Why weep! You are there near your child, can see him..presumably not totally abandoned or tethered like a kid, and can get to him quickly if he really needed his mum!

Money cannot buy happiness and many people could be happier if they were not chasing megabucks. But for those with genuinely very little money and no chance of ' a rented 17th century manor-house –' and an 'idyllic situation' money will at least make life less stressful.

DH and I did do without (holidays, clothes, going out etc so not basic necessities) and I spent 4 years not earning. I had that choice. So many people now do not have a real choice..it is work or you do not pay the rent on a grim 1 bed flat sad

gillybob Thu 15-Aug-13 23:19:25

This crap makes me so angry .

Money does not buy happiness??? (Have you tried living without it?) But it bloody well does buy you a good night sleep, someone to give a helping hand, it pays the mortgage and puts food on the table.

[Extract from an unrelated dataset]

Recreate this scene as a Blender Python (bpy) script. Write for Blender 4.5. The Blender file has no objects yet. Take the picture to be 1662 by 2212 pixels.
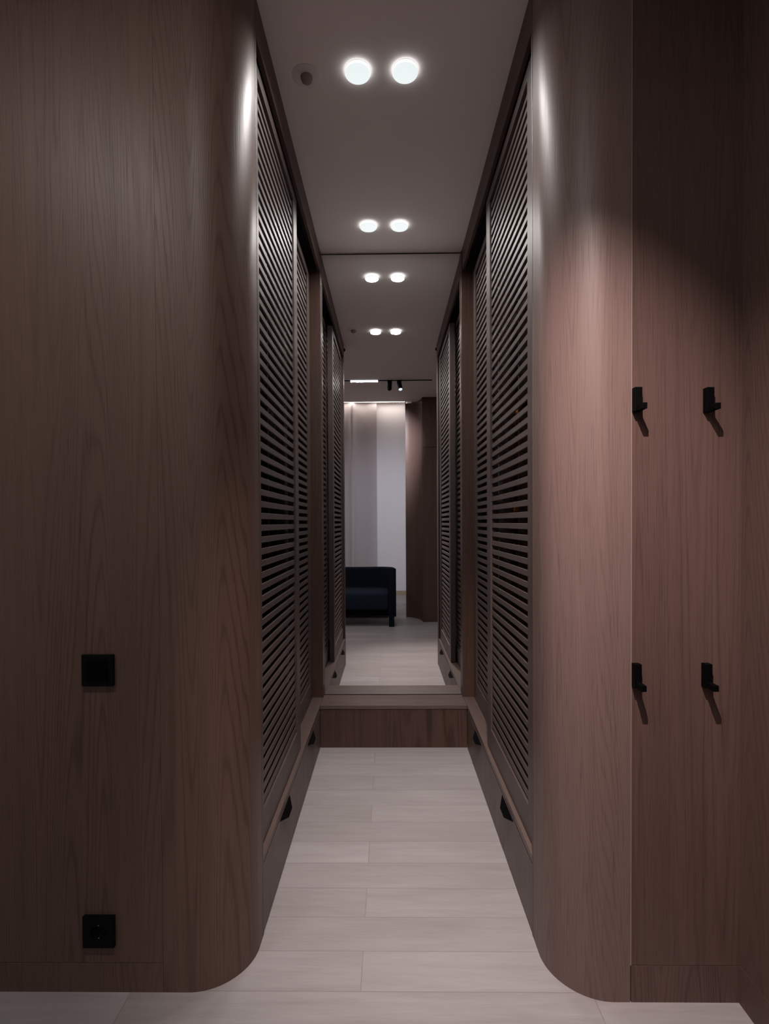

Correction.......... Money does buy you some degree of happiness.

Sorry may not be in the best frame of mind at the minute !

seasider Thu 15-Aug-13 23:43:55

DP has been out of work on and off for two years and we have no savings or anything left now. The whole situation is very stressful and is affecting our relationship. In this situation I do think a bit more money would bring some happiness.

absent Fri 16-Aug-13 00:54:33

I churned out a weekly 5,000-word piece for a magazine for absolutely ages. (That was in addition to copy editing, proof-reading and occasionally writing books during the rest of the week.) I used to write the article on Monday morning, tidy it up after lunch and make sure the word count was correct, then catch the 5 pm post. Quite frankly, it was money for old rope.

Money probably doesn't bring happiness but, sure as hell, neither does poverty.

Charleygirl Fri 16-Aug-13 03:25:16

What a load of rubbish. 20 minutes once a week is not exactly a job. She was extremely lucky she was paid so much money then for the small amount of work that she churned out.

Greatnan Fri 16-Aug-13 06:59:18

It is usually people with plenty of money who tell us it can't buy happiness. At least they can be miserable in comfort. Gut-wrenching anxiety about how to feed and clothe your family is not a recipe for bliss. I can't believe this woman does not understand how her blog comes over. Once again, our members don't react as is, presumably, expected of us!

Gagagran Fri 16-Aug-13 07:24:01

Are we perhaps confusing happiness with security? I agree that it is difficult to be happy if beset with worries but happiness can come in flashes even then. The basic security of a roof over your head and enough money to pay the bills and feed the family make it easier to feel happiness but other anxieties and worries can creep in and bring misery.